What you will do » From the entries that follow, extract each line holding the string "parts".

Entries from a dataset
════════════════
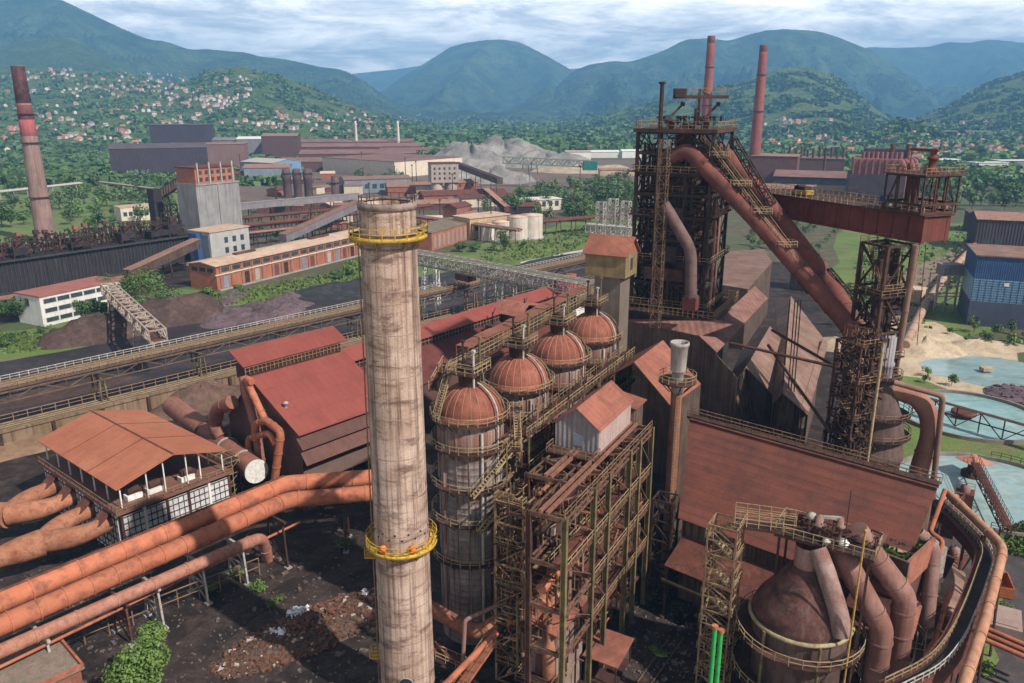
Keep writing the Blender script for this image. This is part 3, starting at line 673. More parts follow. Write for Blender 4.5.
# ================================================================== OPEN STEEL FRAME BESIDE THE STOVES
ZF = 30.0
F0 = at(565, 519, ZF); F1 = at(652, 427, ZF)
FA = math.atan2(F1.y - F0.y, F1.x - F0.x); FLn = (F1 - F0).length
FF = fr((F0.x, F0.y, 0), FA)
WF = 9.2
t = thing('steel_structure', 'tall open steel frame with olive columns between the stoves and the dark yard', 'steel frame', (F0.x, F0.y, 0), FA)
cols = [0, at(594, 488, ZF), at(607, 472, ZF), at(628, 450, ZF), at(640, 440, ZF)]
cxs = [0.0] + [(c - F0).length for c in cols[1:]] + [FLn]
for i, x in enumerate(cxs):
    for y in ((0, WF * .5) if i == 0 else (0, WF * .5, WF)):
        m = MB(); m.bb(x - .09, x + .09, y - .3, y + .3, 0, ZF); 
        for s_ in (-.3, .3): m.bb(x - .28, x + .28, y + s_ - .03, y + s_ + .03, 0, ZF)
        m.put('column', olive if y == 0 else darkrust, t)
m = MB(); rsd = MB()
for lev, z in enumerate((ZF - .3, 23.5, 17.5, 11.5)):
    for y in (0, WF * .5, WF):
        for dz in (0, -.8): m.bar((cxs[1 if y == WF else 0], y, z + dz), (cxs[-1], y, z + dz), .2)
        n = 16
        for k in range(n):
            x0, x1 = FLn * k / n, FLn * (k + 1) / n
            if y == WF and x0 < cxs[1]: continue
            m.bar((x0, y, z - (.8 if k % 2 else 0)), (x1, y, z - (0 if k % 2 else .8)), .11)
    for i, x in enumerate(cxs):
        WX = WF * .5 if i == 0 else WF; m.bar((x, 0, z), (x, WX, z), .3, .55)
        if i < len(cxs) - 1 and lev < 3:
            m.bar((x, 0, z), (cxs[i + 1], 0, z - 5.5), .13); (i and m.bar((x, WF, z), (cxs[i + 1], WF, z - 5.5), .13))
            if lev == 0: m.bar((x, 0, z), (cxs[i + 1], WX, z), .16); m.bar((x, WX, z), (cxs[i + 1], 0, z), .16)
m.put('beam', mat('frame_beam', (.085, .042, .032), (.15, .068, .048), (.22, .15, .085), scale=.5, fine=.3), t)
m = MB()
for y in (2.3, 3.2, 5.9, 6.7): m.bar((0 if y < 4 else cxs[1], y, ZF + .1), (FLn, y, ZF + .1), .35, .45)
m.put('crane_rail', mat('rail_rust_beam', (.17, .075, .052), (.23, .11, .078), (.10, .045, .034), scale=.4), t)
for lev, z in enumerate((23.3, 17.3, 11.2)):
    m = MB(); 
    for x0, x1, y0, y1 in ((FLn * (.0 if lev == 0 else .3), FLn, -.2, 2.0), (FLn * .25, FLn * .8, 5, WF), (FLn * .55, FLn * .75, 2, 5)): m.bb(x0, x1, y0, y1, z - .1, z + .02 + .004 * y0)
    d = m.put('deck', rust, t)
    m = MB(); xs_ = FLn * (.0 if lev == 0 else .3); m.rail([Vector((xs_, -.2, z)), Vector((FLn, -.2, z))], w=.08); m.rail([Vector((xs_, 2.0, z)), Vector((FLn, 2.0, z))], w=.07); m.put('railing', rail, d)
m = MB(); m.rail([Vector((0, 0, ZF)), Vector((FLn, 0, ZF))], w=.08, step=1.6, h=1.0); m.put('railing', railrust, t)

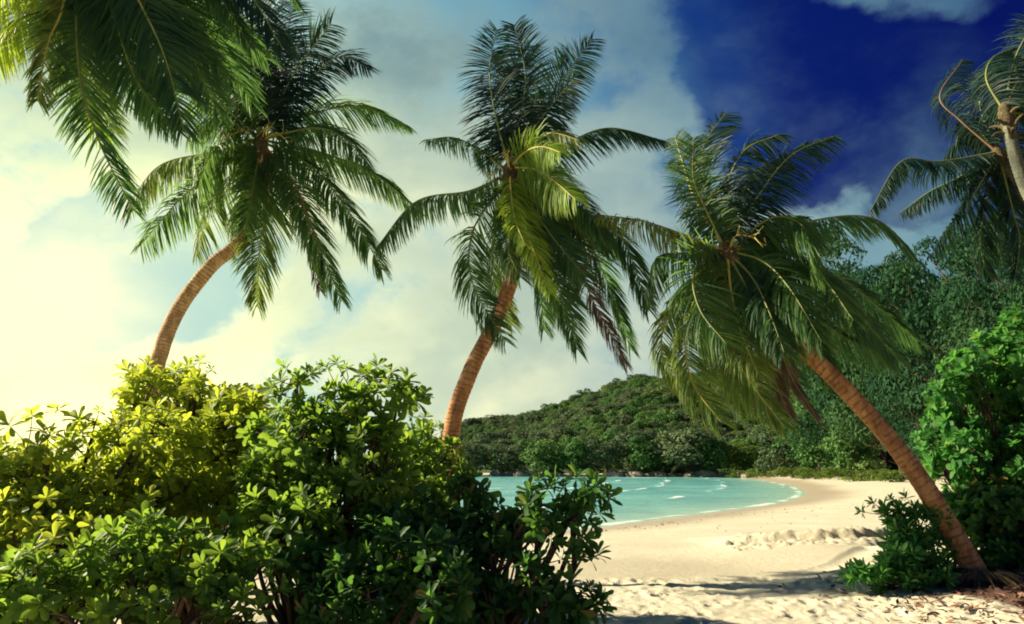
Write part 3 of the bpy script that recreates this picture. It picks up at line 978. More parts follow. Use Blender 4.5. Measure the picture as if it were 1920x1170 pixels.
════════════════
Exercise answer »
Keep writing the Blender script for this image. This is part 3, starting at line 673. More parts follow. Write for Blender 4.5.
Write part 3 of the bpy script that recreates this picture. It picks up at line 978. More parts follow. Use Blender 4.5. Measure the picture as if it were 1920x1170 pixels.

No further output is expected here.